§ **Work to do**:
Copy from the first line below down to and including the line with "COL = SC.collection". Skip the pictures.

§ **Data segment**:
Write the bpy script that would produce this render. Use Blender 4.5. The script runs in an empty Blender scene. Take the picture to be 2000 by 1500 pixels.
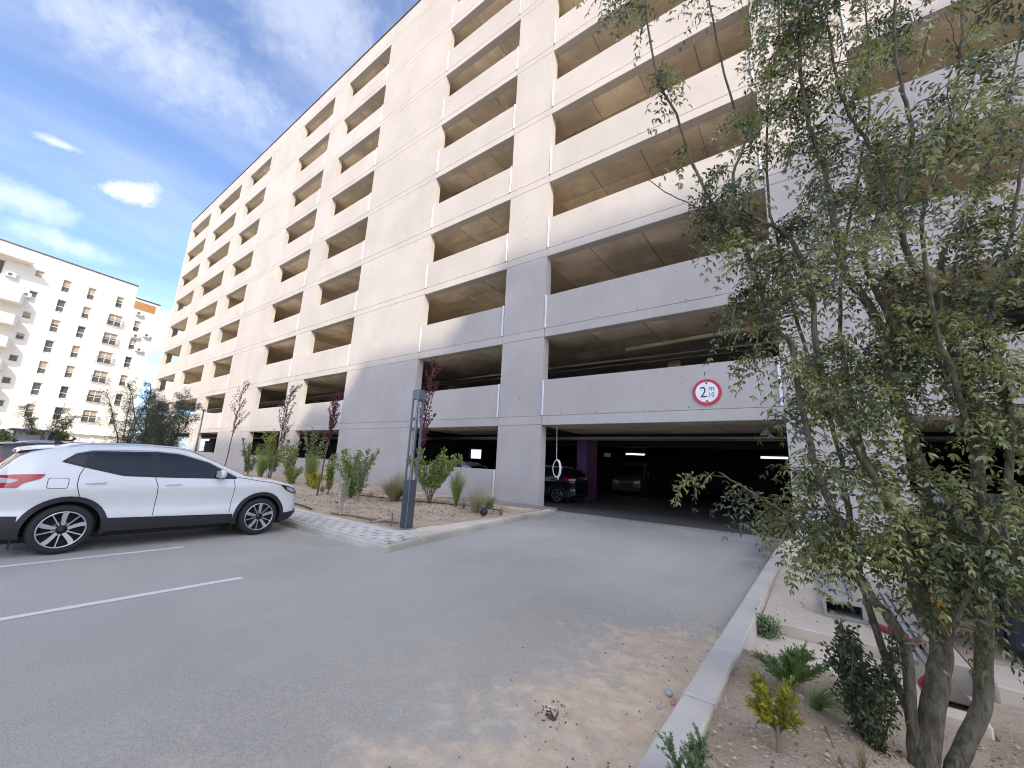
import bpy, bmesh, math, random
import numpy as np
from mathutils import Vector, Matrix
from mathutils.geometry import delaunay_2d_cdt

random.seed(7)
RNG = np.random.default_rng(11)
SC = bpy.context.scene
COL = SC.collection

# ------------------------------------------------------------------ camera
cam_d = bpy.data.cameras.new('camera')
cam_d.sensor_fit = 'HORIZONTAL'
cam_d.sensor_width = 36.0
cam_d.lens = 36.0 * 772.09 / 2000.0
cam_d.clip_start = 0.05
cam_d.clip_end = 3000
cam = bpy.data.objects.new('camera', cam_d)
COL.objects.link(cam)
R_ = Vector((0.80481077, 0.59153313, 0.04866386))
U_ = Vector((0.08019943, -0.18962029, 0.97857662))
F_ = Vector((-0.58808815, 0.78366619, 0.20004907))
M = Matrix.Identity(4)
for i in range(3):
    M[i][0] = R_[i]; M[i][1] = U_[i]; M[i][2] = -F_[i]
M[0][3], M[1][3], M[2][3] = 0.0, -13.7703, 1.65
cam.matrix_world = M
SC.camera = cam

# ------------------------------------------------------------------ sky, sun, exposure
SUN = Vector((1.12, -1.0, 1.25)).normalized()          # towards the sun
elev = math.asin(SUN.z)
azim = math.atan2(SUN.x, SUN.y)
world = bpy.data.worlds.new('World')
SC.world = world
world.use_nodes = True
wt = world.node_tree
for n in list(wt.nodes): wt.nodes.remove(n)

class NT:
    """tiny helper round a node tree"""
    def __init__(s, tree): s.t = tree; s.n = tree.nodes; s.l = tree.links
    def node(s, typ, **kw):
        n = s.n.new(typ)
        for k, v in kw.items(): setattr(n, k, v)
        return n
    def link(s, a, b): s.l.new(a, b)
    def put(s, sock, v):
        if hasattr(v, 'is_output') or isinstance(v, bpy.types.NodeSocket): s.l.new(v, sock)
        else: sock.default_value = v
    def math(s, op, a, b=None, c=None, clamp=False):
        n = s.n.new('ShaderNodeMath'); n.operation = op; n.use_clamp = clamp
        s.put(n.inputs[0], a)
        if b is not None: s.put(n.inputs[1], b)
        if c is not None: s.put(n.inputs[2], c)
        return n.outputs[0]
    def vmath(s, op, a, b=None):
        n = s.n.new('ShaderNodeVectorMath'); n.operation = op
        s.put(n.inputs[0], a)
        if b is not None: s.put(n.inputs[1], b)
        return n.outputs['Value'] if op in ('DOT_PRODUCT', 'LENGTH', 'DISTANCE') else n.outputs[0]
    def noise(s, vec, scale, detail=4, rough=.55, dist=0.0):
        n = s.n.new('ShaderNodeTexNoise')
        if vec is not None: s.put(n.inputs['Vector'], vec)
        n.inputs['Scale'].default_value = scale; n.inputs['Detail'].default_value = detail
        n.inputs['Roughness'].default_value = rough; n.inputs['Distortion'].default_value = dist
        return n.outputs['Fac']
    def ramp(s, fac, a, b, lo=0.0, hi=1.0, smooth=True):
        n = s.n.new('ShaderNodeMapRange')
        n.interpolation_type = 'SMOOTHSTEP' if smooth else 'LINEAR'
        n.clamp = True
        s.put(n.inputs['Value'], fac)
        n.inputs['From Min'].default_value = a; n.inputs['From Max'].default_value = b
        n.inputs['To Min'].default_value = lo; n.inputs['To Max'].default_value = hi
        return n.outputs['Result']
    def mix(s, fac, a, b, blend='MIX'):
        n = s.n.new('ShaderNodeMix'); n.data_type = 'RGBA'; n.blend_type = blend
        s.put(n.inputs['Factor'], fac)
        s.put(n.inputs[6], a if not isinstance(a, tuple) else (*a, 1.0))
        s.put(n.inputs[7], b if not isinstance(b, tuple) else (*b, 1.0))
        return n.outputs[2]
    def scale(s, vec, xyz):
        n = s.n.new('ShaderNodeVectorMath'); n.operation = 'MULTIPLY'
        s.put(n.inputs[0], vec); n.inputs[1].default_value = xyz
        return n.outputs[0]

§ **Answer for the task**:
Write the bpy script that would produce this render. Use Blender 4.5. The script runs in an empty Blender scene. Take the picture to be 2000 by 1500 pixels.
import bpy, bmesh, math, random
import numpy as np
from mathutils import Vector, Matrix
from mathutils.geometry import delaunay_2d_cdt

random.seed(7)
RNG = np.random.default_rng(11)
SC = bpy.context.scene
COL = SC.collection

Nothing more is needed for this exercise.